An Interpretation of Universal History


by José Ortega y Gasset. Norton, $8.95. In 1948 Ortega, back in Spain after years of exile, opened his newly founded Institute of the Humanities with this series of lectures, in which he purported to examine A. J. Toynbee’s A Study of History. Ortega not only examined the work, he demolished both Toynbee’s major concept of history and his detailed application of it. This performance, which rather suggests dismantling an elephant with a rapier, would be impressive in itself but is in fact the lesser half of the project.
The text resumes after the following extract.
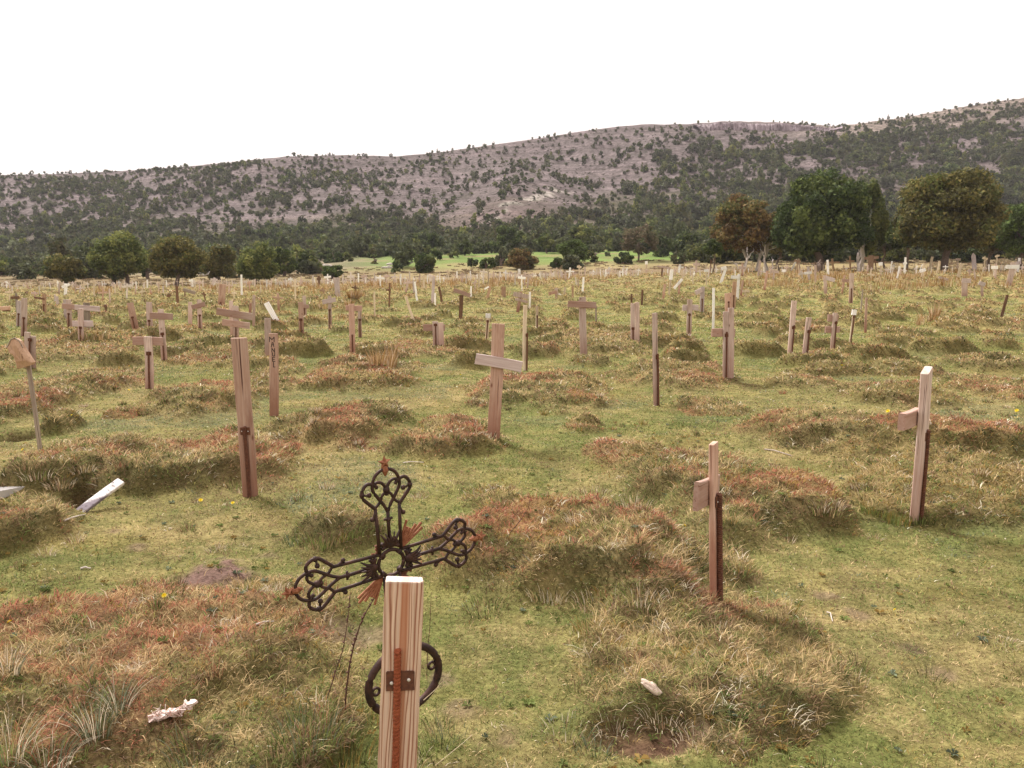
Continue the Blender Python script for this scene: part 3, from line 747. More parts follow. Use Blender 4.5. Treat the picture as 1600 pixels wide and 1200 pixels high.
cross(913,565,910,464,11,bars=[(887,475,931,477,10,'p')],mt='p',yaw=4,rebar=0,label='tall T-shaped cross whose broad reddish crossbar sits almost at top')
cross(820,579,821,477,6.5,mt='y',yaw=30,rebar=.58,rbx=2.2,label='slim pale stake just right of the tilted-bar cross')
cross(838,526,839,478,4,mt='y',yaw=25,rebar=.7,tk=.025,label='short slim stake with dark rod, right of a taller slim stake')
cross(989,546,989,474,7,mt='p',yaw=10,rebar=.48,twin=(6.5,6.8,1.02),label='upright of two pale boards side by side, mound at its left')
cross(233,608,231,526,13,bars=[(206,533,253,534,13,'p',-1)],mt='p',yaw=-2,rebar=.72,label='pink cross with wide plain crossbar, first cross left of the thick reddish post',look='')
cross(257,565,251,483,9,bars=[(235,493,271,495,10,'p')],mt='p',yaw=3,rebar=.56,label='pinkish cross leaning left, right behind the wide plain crossbar cross')
cross(236,528,233,472,9,mt='p',yaw=5,rebar=.5,label='bare tall pink upright left behind a slightly leaning cross')
cross(368,530,368,478,9,bars=[(339,486,395,495,11,'p'),(348,503,391,509,10,'p')],mt='p',yaw=0,rebar=.5,label='cross with two slanting crossbars one above the other')
cross(363,527,361,470,6,mt='p',yaw=4,rebar=0,label='thin pale upright standing hard behind the two-bar cross')
cross(551,566,549,475,9,bars=[(540,481,566,482,8,'p',-1)],mt='r',yaw=12,rebar=.48,label='reddish round-edged stake with short stub bar, straw tuft to its right',look='')
cross(563,527,562,479,6,mt='p',yaw=15,rebar=.6,label='pale post close behind the reddish stake with stub bar')
cross(419,560,418,497,9.5,mt='p',yaw=0,rebar=0,label='plain pink upright right behind the MANUEL board')
cross(440,517,416,473,8.5,mt='w',yaw=8,rebar=0,name='wooden_board',label='white painted board leaning left with faint dark specks')
cross(472,535,470,472,8,mt='r',yaw=8,rebar=.6,label='reddish upright right of the leaning white board')
cross(477,502,475,462,5.5,bars=[(470,478,483,479,6,'p')],mt='p',yaw=10,label='small pale cross just behind the reddish upright right of the leaning white board')
cross(516,514,515,462,5.5,bars=[(504,472,525,468,7,'g')],mt='p',yaw=0,rebar=.6,label='slim cross with whitish crossbar rising to the right')
cross(127,545,126,482,9,bars=[(112,506,144,506,9,'g',-1)],mt='p',yaw=-5,rebar=.55,label='pinkish cross with low grey crossbar, dark twin board behind')
cross(137,527,135,473,10,bars=[(118,480,157,483,8,'g')],mt='o',yaw=0,rebar=0,label='broad dark-topped board with whitish crossbar behind the low-bar cross')
cross(109,511,107,468,8,bars=[(98,478,122,481,8,'p')],mt='p',yaw=-3,rebar=.5,label='pink cross with pale thin stake at its left, left of a broad dark-topped board')
cross(102,499,101,468,4.5,mt='g',yaw=0,label='thin grey stake left against a pink cross')
cross(52,577,51,525,10,mt='p',yaw=-4,rebar=0,label='right one of two boards joined behind the bark sign')
cross(43,577,43,519,9,mt='p',yaw=-4,rebar=.85,rbx=5,label='left one of two boards joined behind the bark sign')
cross(37,525,38,466,9,mt='p',yaw=0,rebar=.5,label='pale pink upright above the bark sign')
cross(29,510,30,470,7,mt='g',yaw=0,rebar=.5,label='grey upright touching a pale pink one above the bark sign')
cross(27,488,25,458,4,bars=[(18,465,31,465,4,'d')],mt='o',yaw=0,label='dark slim cross with small bar near its top')
cross(70,492,69,459,6,bars=[(54,465,70,467,3,'d')],mt='b',yaw=0,label='orange-brown rough post with thin twig arm to the left',top='rough')
cross(102,463,103,443,5,bars=[(97,449,109,444,4,'w')],mt='w',yaw=0,label='bright white small cross with tilted white bar')
cross(214,521,203,473,10,mt='r',yaw=6,rebar=.55,label='broad reddish post leaning clearly left, bare of any crossbar')
cross(346,480,348,444,11,mt='r',yaw=0,rebar=.2,label='wide brownish board with rough top between far trees, dark foot',top='rough')
cross(278,483,276,447,4,mt='d',yaw=0,label='thin dark stake standing alone before the left trees')
cross(297,513,297,472,6,mt='p',yaw=0,bars=[(287,452,306,458,5,'o')],rebar=0,label='dull cross with rough tilted log bar at the top')
cross(313,520,311,468,7,bars=[(300,480,321,475,7,'p')],mt='p',yaw=5,rebar=.55,label='pink cross with bar rising right, beside the log-bar cross')
cross(397,510,397,461,4.5,mt='p',yaw=0,rebar=.6,label='slim pink stake left above the leaning white board')
cross(391,490,392,473,4.5,mt='r',yaw=0,label='short reddish stub beside a slim pink stake')
cross(378,466,377,429,3.2,mt='w',yaw=0,label='tall thin stake with white upper half before the left trees')
cross(586,500,585,456,2.4,mt='y',yaw=0,label='very thin pale rod near the straw tuft')
cross(528,465,526,434,8,mt='g',yaw=0,label='broad pinkish-grey upright in the far rows',top='rough')
cross(608,480,609,442,2.6,bars=[(603,453,611,453,3,'d')],mt='d',yaw=0,label='thin black iron-looking cross')
cross(650,512,634,463,4,mt='y',yaw=0,label='thin pale stick leaning strongly left')
cross(652,470,648,440,3,mt='w',yaw=0,label='left leg of a pale leaning pair of sticks')
cross(675,482,678,432,4.5,mt='g',yaw=0,label='tall pale grey upright above the two joined boards')
cross(680,481,680,458,2.6,mt='w',yaw=0,label='short thin white stick right against a tall pale grey upright')
cross(691,477,686,448,3.5,mt='d',yaw=0,label='dark brown stick leaning left')
cross(719,505,721,461,6,bars=[(709,453,735,462,6,'p')],mt='d',yaw=0,rebar=0,label='dark upright topped by a pale bar sloping down right')
cross(736,473,736,447,2.4,mt='w',yaw=0,label='thin white stake right of the dark upright with sloping bar')
cross(760,539,763,490,5,mt='y',yaw=0,rebar=.8,cap=(7,8),label='pale stake with white painted cap, behind the tilted-bar cross')
cross(761,467,766,447,4.5,bars=[(757,452,764,448,2.5,'w')],mt='b',yaw=0,label='short brown leaning stake with small white bar')
cross(787,466,787,448,7,mt='b',yaw=0,label='short light brown board')
cross(809,488,814,456,5,bars=[(802,459,826,464,7,'p'),(805,467,825,472,4,'p')],mt='r',yaw=0,rebar=0,label='leaning cross with two close pink bars')
cross(827,486,828,456,3,mt='w',yaw=0,label='thin white stake right against the leaning cross with two pink bars')
cross(870,467,869,450,5,bars=[(857,459,870,456,5,'r'),(873,459,879,462,2,'w')],mt='p',yaw=0,label='short cross with reddish bar dropping left')
cross(881,468,883,449,3.2,mt='y',yaw=0,label='short slim stake right of the reddish dropping bar')
cross(895,467,895,446,3,mt='b',yaw=0,label='brown slim stake behind the T-shaped cross')
cross(910,459,912,433,3,mt='w',yaw=0,label='slender bent whitish stick above the T-shaped cross')
cross(932,512,931,478,2.6,mt='o',yaw=0,label='thin grey rod hanging under the right end of the T-shaped bar')
cross(987,475,987,459,2.6,bars=[(981,467,989,467,2,'d')],mt='d',yaw=0,label='little thin dark cross above two pale boards')
cross(1076,530,1078,468,8,bars=[(1067,481,1092,481,9,'g',-1)],mt='p',yaw=3,rebar=.66,label='neat pale cross with short grey crossbar, centre right')
cross(1096,494,1098,448,7,bars=[(1086,458,1096,453,7,'g')],mt='g',yaw=10,rebar=.6,label='grey post with a slanted bar stub to its left')
cross(1114,521,1115,450,3.6,mt='w',yaw=0,label='tall thin whitish stake, left of the broad double-board post')
cross(1138,500,1137,458,10,mt='r',yaw=10,rebar=.7,label='brownish pair-like upright directly behind the broad double-board post',twin=(4,6,1.0))
cross(1146,482,1148,440,7,mt='b',yaw=10,rebar=.5,label='rust-brown upright in the cluster above the double-board post')
cross(1152,470,1155,428,4,bars=[(1142,433,1156,433,5,'w')],mt='w',yaw=0,label='pale frame-like cross at the top of the central cluster')
cross(1157,467,1161,438,3,mt='r',yaw=0,label='thin leaning rusty stick right of the central cluster')
cross(1194,457,1199,423,3.6,mt='r',yaw=0,label='slim leaning stake right of the central cluster')
cross(1233,569,1241,470,9,mt='p',yaw=14,rebar=.62,rbx=2,label='taller of two bare pink posts standing together at right')
cross(1257,570,1264,496,9,mt='p',yaw=14,rebar=.75,rbx=1.5,label='shorter of two bare pink posts standing together at right')
cross(1300,551,1305,489,8,bars=[(1295,497,1311,497,11,'p',-1),(1291,515,1313,515,10,'p',-1)],mt='p',yaw=18,rebar=.8,rbx=2,label='cross with two short plank stubs, right of the two bare pink posts')
cross(1328,538,1335,484,4,mt='y',yaw=0,rebar=.85,cap=(8,7),label='pale stake with white block on top')
cross(1352,520,1354,465,3.4,mt='r',yaw=0,label='slim stake standing at the fallen white plank')
cross(1344,491,1348,452,2.2,mt='o',yaw=0,label='thin grey rod behind a slim stake')
cross(1003,478,1004,453,3,mt='d',yaw=0,label='small dark iron stake before the meadow')
cross(1036,472,1039,444,3.6,mt='r',yaw=0,label='slim reddish stake leaning right, left of two leaning white boards')
cross(1045,461,1050,421,3,mt='y',yaw=0,cap=(16,5),label='stake carrying a leaning white board at its top')
cross(1060,463,1062,436,3,bars=[(1053,451,1066,436,4,'w')],mt='r',yaw=0,label='brown stake with a white bar slanting steeply up')
cross(1034,434,1035,417,2.6,bars=[(1027,416,1048,419,2.6,'p')],mt='d',yaw=0,label='dark stake with pinkish bar in the far rows')
cross(1060,427,1063,413,3,bars=[(1060,417,1068,418,2.4,'w')],mt='w',yaw=0,label='tiny white cross in the far rows above leaning white boards')
cross(1126,443,1134,419,4,bars=[(1127,420,1135,418,5,'w')],mt='w',yaw=0,label='white cross leaning right with thick white bar')
cross(1290,459,1289,430,5,bars=[(1290,434,1304,438,6,'g')],mt='p',yaw=0,label='pinkish cross with pale bar pointing right, by a pink mound')
cross(1329,474,1331,427,6.5,bars=[(1315,438,1326,439,5,'p')],mt='p',yaw=0,rebar=.5,label='tall pinkish upright with reddish bar to the left')
cross(1315,462,1320,430,3,mt='r',yaw=0,label='dark leaning stake left of a tall pinkish upright')
cross(1576,447,1584,410,9,bars=[(1572,417,1592,417,6,'w')],mt='p',yaw=0,rebar=0,label='large pale cross leaning right near the picture edge')
cross(1590,425,1593,403,4,bars=[(1582,413,1595,410,5,'g')],mt='w',yaw=0,label='whitish cross just behind the large leaning one')
cross(1507,463,1507,437,9,bars=[(1503,438,1517,439,7,'g')],mt='p',yaw=0,rebar=0,label='squat broad cross with thick whitish bar on top')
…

Ortega used Toynbee’s notions as an excuse to expound his own more far-reaching and meticulously reasoned ideas about man and history, the origin and growth of civilizations, the basis of legitimate government, and the persistence of the past in the present. At the end of the series, Ortega apologized to his audience for lectures which he called “the most dense, most concentrated that have ever been given anywhere.” The description was fair. It would be an impertinence to attempt to summarize the intricate lucidity of Ortega’s thought. It would also be futile. The book must—in every sense of the word—be read. Translated by Mildred Adams.
THE LETTERS OF ANTON CHEKHOV edited and translated by Avrahm Yarmolinsky. Viking, $15.00. Chekhov was a voluminous correspondent, addicted to slang, mischievous invention, bursts of fantasy, and diatribes against injustice, stupidity, and the town of Taganrog, where he was born and which he could never quite escape because relatives continued to inhabit the place. He was also an instinctive nomad who described superbly the various areas that he visited. This selection from his vast output of letters is, apart from its importance for specialists, a lively panorama of life in late-nineteenth-century Russia and a bewitching portrait of Chekhov himself.